# Recorded data:

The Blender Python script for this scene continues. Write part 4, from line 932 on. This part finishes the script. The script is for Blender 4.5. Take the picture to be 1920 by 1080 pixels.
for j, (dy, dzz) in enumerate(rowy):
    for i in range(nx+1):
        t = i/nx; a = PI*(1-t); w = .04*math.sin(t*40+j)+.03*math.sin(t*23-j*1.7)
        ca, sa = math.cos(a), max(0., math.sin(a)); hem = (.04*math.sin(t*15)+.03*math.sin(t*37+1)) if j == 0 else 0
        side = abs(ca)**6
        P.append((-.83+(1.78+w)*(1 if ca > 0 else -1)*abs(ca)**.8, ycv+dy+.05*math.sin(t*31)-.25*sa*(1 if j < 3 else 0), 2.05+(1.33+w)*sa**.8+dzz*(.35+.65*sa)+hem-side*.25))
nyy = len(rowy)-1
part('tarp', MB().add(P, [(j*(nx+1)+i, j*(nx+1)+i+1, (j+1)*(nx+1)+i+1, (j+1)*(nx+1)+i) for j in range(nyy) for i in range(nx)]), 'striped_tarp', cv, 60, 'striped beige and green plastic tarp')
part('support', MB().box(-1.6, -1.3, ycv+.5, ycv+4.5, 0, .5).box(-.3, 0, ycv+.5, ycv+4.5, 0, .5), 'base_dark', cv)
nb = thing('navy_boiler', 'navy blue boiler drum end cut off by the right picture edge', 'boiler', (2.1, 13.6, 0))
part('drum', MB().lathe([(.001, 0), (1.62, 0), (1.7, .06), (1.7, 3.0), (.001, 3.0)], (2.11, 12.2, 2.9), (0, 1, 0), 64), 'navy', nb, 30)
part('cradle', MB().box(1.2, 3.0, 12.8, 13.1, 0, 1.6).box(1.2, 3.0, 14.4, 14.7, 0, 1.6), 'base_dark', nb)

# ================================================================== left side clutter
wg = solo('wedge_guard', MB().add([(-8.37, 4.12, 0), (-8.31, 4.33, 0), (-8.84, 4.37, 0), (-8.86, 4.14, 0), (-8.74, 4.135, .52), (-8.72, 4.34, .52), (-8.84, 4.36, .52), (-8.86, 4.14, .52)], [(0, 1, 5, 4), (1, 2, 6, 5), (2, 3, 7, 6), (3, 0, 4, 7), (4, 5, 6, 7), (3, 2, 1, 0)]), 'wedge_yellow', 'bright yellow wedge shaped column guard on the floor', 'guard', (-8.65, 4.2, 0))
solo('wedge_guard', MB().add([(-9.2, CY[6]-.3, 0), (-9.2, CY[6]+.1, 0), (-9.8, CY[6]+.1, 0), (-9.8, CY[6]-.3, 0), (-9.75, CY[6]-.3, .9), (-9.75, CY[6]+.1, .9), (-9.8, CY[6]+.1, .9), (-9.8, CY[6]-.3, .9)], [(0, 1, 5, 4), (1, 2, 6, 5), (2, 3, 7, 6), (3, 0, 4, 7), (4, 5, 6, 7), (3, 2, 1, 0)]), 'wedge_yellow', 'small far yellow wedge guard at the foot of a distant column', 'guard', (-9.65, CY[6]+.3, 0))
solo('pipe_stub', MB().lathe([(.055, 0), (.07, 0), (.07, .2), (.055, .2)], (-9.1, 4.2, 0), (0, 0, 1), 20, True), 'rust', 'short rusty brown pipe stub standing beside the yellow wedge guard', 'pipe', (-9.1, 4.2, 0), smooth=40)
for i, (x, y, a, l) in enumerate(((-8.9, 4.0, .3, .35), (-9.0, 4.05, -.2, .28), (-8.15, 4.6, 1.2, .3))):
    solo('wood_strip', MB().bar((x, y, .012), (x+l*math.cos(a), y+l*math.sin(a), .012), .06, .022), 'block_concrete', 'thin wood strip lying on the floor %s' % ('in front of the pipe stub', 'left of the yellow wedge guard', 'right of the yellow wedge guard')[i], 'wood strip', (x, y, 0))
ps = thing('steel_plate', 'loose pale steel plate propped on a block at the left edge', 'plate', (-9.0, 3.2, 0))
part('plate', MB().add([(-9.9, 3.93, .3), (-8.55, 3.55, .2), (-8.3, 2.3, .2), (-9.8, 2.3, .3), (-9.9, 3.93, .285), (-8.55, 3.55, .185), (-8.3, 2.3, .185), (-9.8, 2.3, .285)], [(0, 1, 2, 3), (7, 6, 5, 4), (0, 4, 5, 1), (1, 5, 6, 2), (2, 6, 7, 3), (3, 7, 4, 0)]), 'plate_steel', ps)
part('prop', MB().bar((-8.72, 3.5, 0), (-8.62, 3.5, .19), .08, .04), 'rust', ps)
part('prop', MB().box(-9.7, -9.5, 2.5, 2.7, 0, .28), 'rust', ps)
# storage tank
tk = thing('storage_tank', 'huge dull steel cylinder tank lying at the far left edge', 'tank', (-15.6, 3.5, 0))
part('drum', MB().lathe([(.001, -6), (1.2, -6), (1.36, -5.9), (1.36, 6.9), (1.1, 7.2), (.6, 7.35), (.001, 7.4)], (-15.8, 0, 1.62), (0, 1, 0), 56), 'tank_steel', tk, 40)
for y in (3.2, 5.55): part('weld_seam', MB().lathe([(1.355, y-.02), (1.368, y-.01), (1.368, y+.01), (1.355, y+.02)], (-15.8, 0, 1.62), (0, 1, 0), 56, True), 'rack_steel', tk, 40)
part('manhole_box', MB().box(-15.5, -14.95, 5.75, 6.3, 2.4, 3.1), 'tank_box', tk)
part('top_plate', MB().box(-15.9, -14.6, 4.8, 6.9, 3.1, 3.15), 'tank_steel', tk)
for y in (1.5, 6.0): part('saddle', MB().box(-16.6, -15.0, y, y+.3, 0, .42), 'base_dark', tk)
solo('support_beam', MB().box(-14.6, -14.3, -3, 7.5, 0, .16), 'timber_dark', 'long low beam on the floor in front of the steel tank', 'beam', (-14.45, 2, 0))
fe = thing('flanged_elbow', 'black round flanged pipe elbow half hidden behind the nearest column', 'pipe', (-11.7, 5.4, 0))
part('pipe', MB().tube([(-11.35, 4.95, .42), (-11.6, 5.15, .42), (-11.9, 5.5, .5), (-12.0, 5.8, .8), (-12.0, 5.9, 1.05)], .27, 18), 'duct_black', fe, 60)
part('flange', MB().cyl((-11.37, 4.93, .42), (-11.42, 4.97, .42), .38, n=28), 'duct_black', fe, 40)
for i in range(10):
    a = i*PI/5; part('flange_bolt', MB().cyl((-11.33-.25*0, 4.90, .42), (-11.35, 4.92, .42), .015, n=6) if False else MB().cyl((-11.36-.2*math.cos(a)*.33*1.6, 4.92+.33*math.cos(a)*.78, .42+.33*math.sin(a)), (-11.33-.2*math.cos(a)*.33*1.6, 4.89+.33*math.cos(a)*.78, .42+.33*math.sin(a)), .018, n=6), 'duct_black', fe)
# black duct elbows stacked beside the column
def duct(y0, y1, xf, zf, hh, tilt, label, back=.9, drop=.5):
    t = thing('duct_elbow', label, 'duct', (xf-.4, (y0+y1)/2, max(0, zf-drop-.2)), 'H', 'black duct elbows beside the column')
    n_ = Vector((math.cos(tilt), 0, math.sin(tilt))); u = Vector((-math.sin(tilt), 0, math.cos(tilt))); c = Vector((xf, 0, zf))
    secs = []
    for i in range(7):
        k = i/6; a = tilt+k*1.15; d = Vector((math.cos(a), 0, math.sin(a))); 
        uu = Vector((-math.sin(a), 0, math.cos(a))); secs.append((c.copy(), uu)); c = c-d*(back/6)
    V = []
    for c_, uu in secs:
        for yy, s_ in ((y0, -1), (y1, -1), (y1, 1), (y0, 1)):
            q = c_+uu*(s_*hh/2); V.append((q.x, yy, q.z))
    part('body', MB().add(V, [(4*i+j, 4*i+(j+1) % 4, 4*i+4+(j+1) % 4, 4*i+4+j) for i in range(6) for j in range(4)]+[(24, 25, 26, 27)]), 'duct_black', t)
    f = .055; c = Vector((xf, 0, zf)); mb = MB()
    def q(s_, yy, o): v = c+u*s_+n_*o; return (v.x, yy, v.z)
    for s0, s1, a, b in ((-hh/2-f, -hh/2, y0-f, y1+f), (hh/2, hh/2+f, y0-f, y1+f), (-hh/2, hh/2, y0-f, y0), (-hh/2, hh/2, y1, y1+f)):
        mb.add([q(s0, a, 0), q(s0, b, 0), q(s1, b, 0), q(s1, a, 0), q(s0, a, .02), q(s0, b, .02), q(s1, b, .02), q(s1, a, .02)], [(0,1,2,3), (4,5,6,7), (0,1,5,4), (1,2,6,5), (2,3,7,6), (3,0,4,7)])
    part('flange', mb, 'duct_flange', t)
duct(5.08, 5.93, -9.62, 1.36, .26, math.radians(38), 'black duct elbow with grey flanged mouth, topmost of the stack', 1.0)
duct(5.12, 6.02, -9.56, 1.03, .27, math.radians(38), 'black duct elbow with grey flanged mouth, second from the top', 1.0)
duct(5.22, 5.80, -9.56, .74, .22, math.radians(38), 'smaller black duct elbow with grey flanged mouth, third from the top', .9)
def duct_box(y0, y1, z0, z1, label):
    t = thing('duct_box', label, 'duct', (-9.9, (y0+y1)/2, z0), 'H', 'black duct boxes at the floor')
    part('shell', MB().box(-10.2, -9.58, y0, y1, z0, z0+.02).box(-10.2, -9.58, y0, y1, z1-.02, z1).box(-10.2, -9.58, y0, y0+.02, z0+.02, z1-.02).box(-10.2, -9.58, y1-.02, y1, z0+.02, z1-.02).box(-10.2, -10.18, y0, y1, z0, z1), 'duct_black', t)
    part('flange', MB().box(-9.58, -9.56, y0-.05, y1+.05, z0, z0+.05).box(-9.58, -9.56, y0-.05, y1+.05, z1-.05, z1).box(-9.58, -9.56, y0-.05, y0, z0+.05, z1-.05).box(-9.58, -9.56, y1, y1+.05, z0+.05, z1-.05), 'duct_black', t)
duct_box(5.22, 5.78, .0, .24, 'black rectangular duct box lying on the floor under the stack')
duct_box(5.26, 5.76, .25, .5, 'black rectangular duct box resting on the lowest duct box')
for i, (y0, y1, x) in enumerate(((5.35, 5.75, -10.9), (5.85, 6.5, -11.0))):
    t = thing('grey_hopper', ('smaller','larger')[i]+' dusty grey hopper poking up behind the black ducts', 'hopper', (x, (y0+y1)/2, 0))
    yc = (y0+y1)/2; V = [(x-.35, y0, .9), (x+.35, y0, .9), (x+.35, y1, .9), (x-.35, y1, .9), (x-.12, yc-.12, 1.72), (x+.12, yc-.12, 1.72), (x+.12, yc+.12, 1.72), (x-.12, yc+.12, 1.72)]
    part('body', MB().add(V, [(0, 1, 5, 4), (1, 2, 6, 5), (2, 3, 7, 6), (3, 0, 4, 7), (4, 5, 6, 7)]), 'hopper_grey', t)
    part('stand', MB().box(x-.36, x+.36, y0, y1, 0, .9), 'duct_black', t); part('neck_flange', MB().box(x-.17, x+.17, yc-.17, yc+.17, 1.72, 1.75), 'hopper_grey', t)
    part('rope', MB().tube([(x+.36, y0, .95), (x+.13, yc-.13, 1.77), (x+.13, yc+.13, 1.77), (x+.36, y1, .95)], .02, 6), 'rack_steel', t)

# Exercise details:
From the opening line of the data above through the line that contains "1.6), 'base_dark', nb)", please print each line as it stands and only those lines.

# Finished answer:
The Blender Python script for this scene continues. Write part 4, from line 932 on. This part finishes the script. The script is for Blender 4.5. Take the picture to be 1920 by 1080 pixels.
for j, (dy, dzz) in enumerate(rowy):
    for i in range(nx+1):
        t = i/nx; a = PI*(1-t); w = .04*math.sin(t*40+j)+.03*math.sin(t*23-j*1.7)
        ca, sa = math.cos(a), max(0., math.sin(a)); hem = (.04*math.sin(t*15)+.03*math.sin(t*37+1)) if j == 0 else 0
        side = abs(ca)**6
        P.append((-.83+(1.78+w)*(1 if ca > 0 else -1)*abs(ca)**.8, ycv+dy+.05*math.sin(t*31)-.25*sa*(1 if j < 3 else 0), 2.05+(1.33+w)*sa**.8+dzz*(.35+.65*sa)+hem-side*.25))
nyy = len(rowy)-1
part('tarp', MB().add(P, [(j*(nx+1)+i, j*(nx+1)+i+1, (j+1)*(nx+1)+i+1, (j+1)*(nx+1)+i) for j in range(nyy) for i in range(nx)]), 'striped_tarp', cv, 60, 'striped beige and green plastic tarp')
part('support', MB().box(-1.6, -1.3, ycv+.5, ycv+4.5, 0, .5).box(-.3, 0, ycv+.5, ycv+4.5, 0, .5), 'base_dark', cv)
nb = thing('navy_boiler', 'navy blue boiler drum end cut off by the right picture edge', 'boiler', (2.1, 13.6, 0))
part('drum', MB().lathe([(.001, 0), (1.62, 0), (1.7, .06), (1.7, 3.0), (.001, 3.0)], (2.11, 12.2, 2.9), (0, 1, 0), 64), 'navy', nb, 30)
part('cradle', MB().box(1.2, 3.0, 12.8, 13.1, 0, 1.6).box(1.2, 3.0, 14.4, 14.7, 0, 1.6), 'base_dark', nb)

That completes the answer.